→ TASK TO COMPLETE:
Copy everything in the listing below word for word, apart from any images.

[Entries with scene source code]
-- -- --

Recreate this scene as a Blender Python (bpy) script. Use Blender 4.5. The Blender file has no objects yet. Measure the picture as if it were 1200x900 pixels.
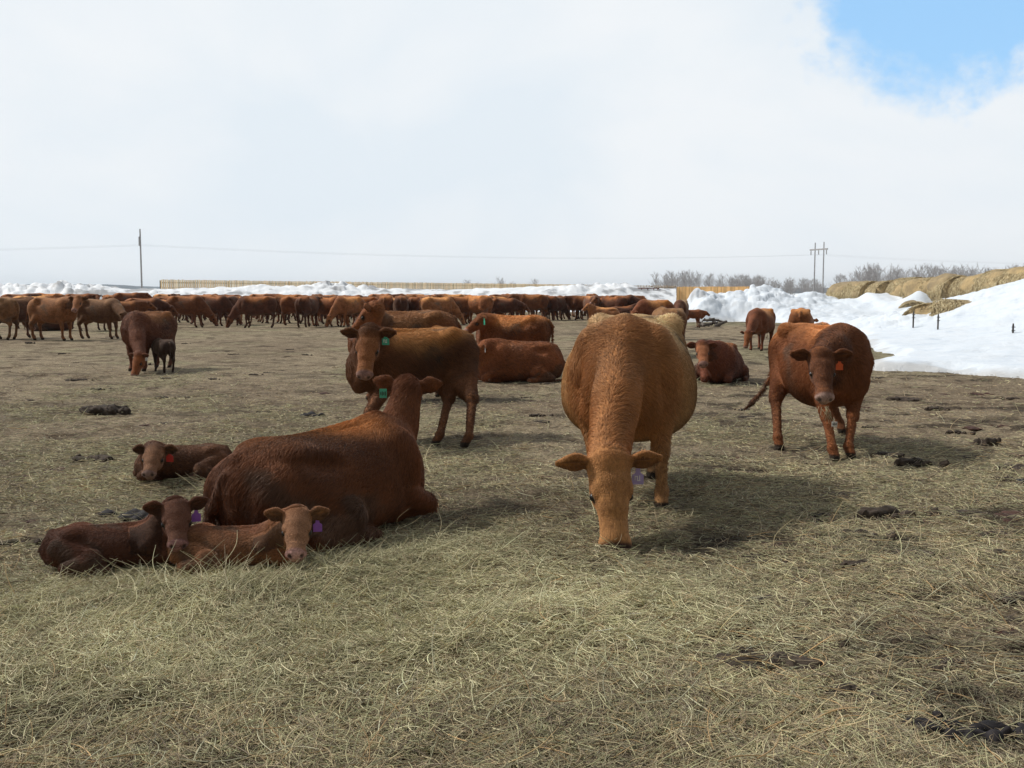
import bpy, math, random
import numpy as np
from math import radians as R, sin, cos, pi
from mathutils import Vector
random.seed(7)
rng = np.random.default_rng(11)
scene = bpy.context.scene
col = scene.collection

# ---------------------------------------------------------------- camera, sky, sun
F = 1200.0; CX = 600.0; HY = 343.0; H = 1.55            # photo pixels (1200x900)
PITCH = math.atan((450 - HY) / F)
cam_d = bpy.data.cameras.new('camera'); cam = bpy.data.objects.new('camera', cam_d); col.objects.link(cam)
cam.location = (0, 0, H); cam.rotation_euler = (pi/2 - PITCH, 0, 0)
cam_d.sensor_width = 36; cam_d.lens = 36 * F / 1200; cam_d.clip_start = .05; cam_d.clip_end = 12000
scene.camera = cam
scene.view_settings.view_transform = 'Standard'; scene.view_settings.look = 'None'
scene.view_settings.exposure = 0; scene.view_settings.gamma = 1; scene.view_settings.use_curve_mapping = False

SUN_EL = R(44); SUN_AZ = R(-74)                          # azimuth from +Y (view), negative = left
sdir = Vector((sin(SUN_AZ)*cos(SUN_EL), cos(SUN_AZ)*cos(SUN_EL), sin(SUN_EL)))
sd = bpy.data.lights.new('sun', 'SUN'); sd.energy = 3.4; sd.angle = R(7.0); sd.color = (1, .955, .88)
so = bpy.data.objects.new('sun', sd); col.objects.link(so); so.rotation_euler = (-sdir).to_track_quat('-Z', 'Y').to_euler()

def ray(px, py):
    x = (px - CX) / F; y = (450 - py) / F
    d = Vector((x, cos(PITCH) + y*sin(PITCH), -sin(PITCH) + y*cos(PITCH)))
    return d
def G(px, py, z=0.0):                                    # point on level z behind a photo pixel
    d = ray(px, py); t = (z - H) / d.z
    return (d.x*t, d.y*t)
def P(px, py, D):                                        # point at forward distance D
    d = ray(px, py); t = D / d.y
    return (d.x*t, D, H + d.z*t)

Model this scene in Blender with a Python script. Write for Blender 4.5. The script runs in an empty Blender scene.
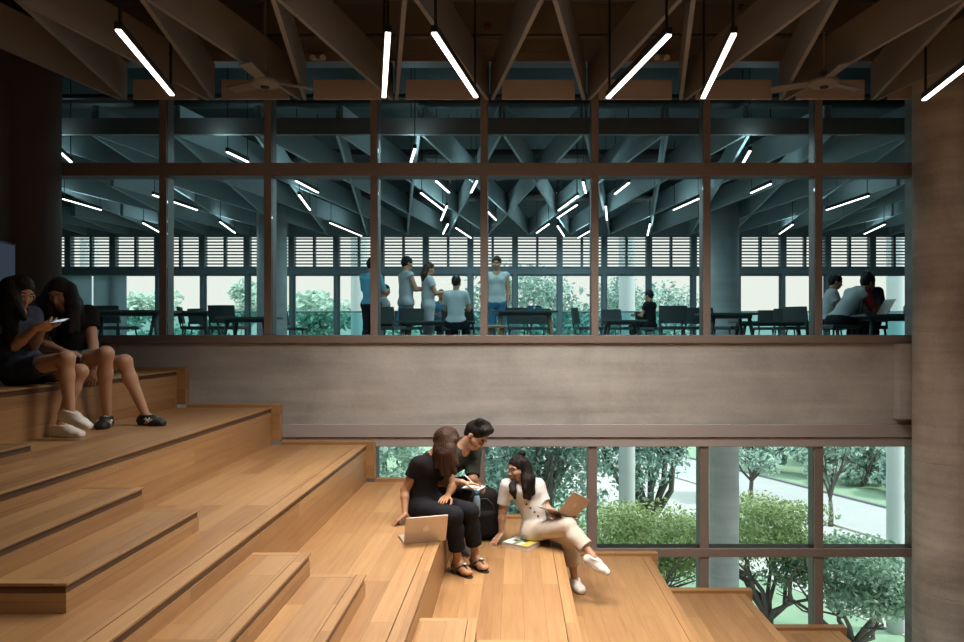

-- -- --

→ EXERCISE RESULT:
Recreate this scene as a Blender Python (bpy) script. Use Blender 4.5. The Blender file has no objects yet. Measure the picture as if it were 1200x900 pixels.
import bpy, math, random
import numpy as np
from math import radians as R, sin, cos, pi
from mathutils import Vector
random.seed(7)
rng = np.random.default_rng(11)
scene = bpy.context.scene
col = scene.collection

# ---------------------------------------------------------------- camera, sky, sun
F = 1200.0; CX = 600.0; HY = 343.0; H = 1.55            # photo pixels (1200x900)
PITCH = math.atan((450 - HY) / F)
cam_d = bpy.data.cameras.new('camera'); cam = bpy.data.objects.new('camera', cam_d); col.objects.link(cam)
cam.location = (0, 0, H); cam.rotation_euler = (pi/2 - PITCH, 0, 0)
cam_d.sensor_width = 36; cam_d.lens = 36 * F / 1200; cam_d.clip_start = .05; cam_d.clip_end = 12000
scene.camera = cam
scene.view_settings.view_transform = 'Standard'; scene.view_settings.look = 'None'
scene.view_settings.exposure = 0; scene.view_settings.gamma = 1; scene.view_settings.use_curve_mapping = False

SUN_EL = R(44); SUN_AZ = R(-74)                          # azimuth from +Y (view), negative = left
sdir = Vector((sin(SUN_AZ)*cos(SUN_EL), cos(SUN_AZ)*cos(SUN_EL), sin(SUN_EL)))
sd = bpy.data.lights.new('sun', 'SUN'); sd.energy = 3.4; sd.angle = R(7.0); sd.color = (1, .955, .88)
so = bpy.data.objects.new('sun', sd); col.objects.link(so); so.rotation_euler = (-sdir).to_track_quat('-Z', 'Y').to_euler()

def ray(px, py):
    x = (px - CX) / F; y = (450 - py) / F
    d = Vector((x, cos(PITCH) + y*sin(PITCH), -sin(PITCH) + y*cos(PITCH)))
    return d
def G(px, py, z=0.0):                                    # point on level z behind a photo pixel
    d = ray(px, py); t = (z - H) / d.z
    return (d.x*t, d.y*t)
def P(px, py, D):                                        # point at forward distance D
    d = ray(px, py); t = D / d.y
    return (d.x*t, D, H + d.z*t)

Model this scene in Blender with a Python script. Write for Blender 4.5. The script runs in an empty Blender scene.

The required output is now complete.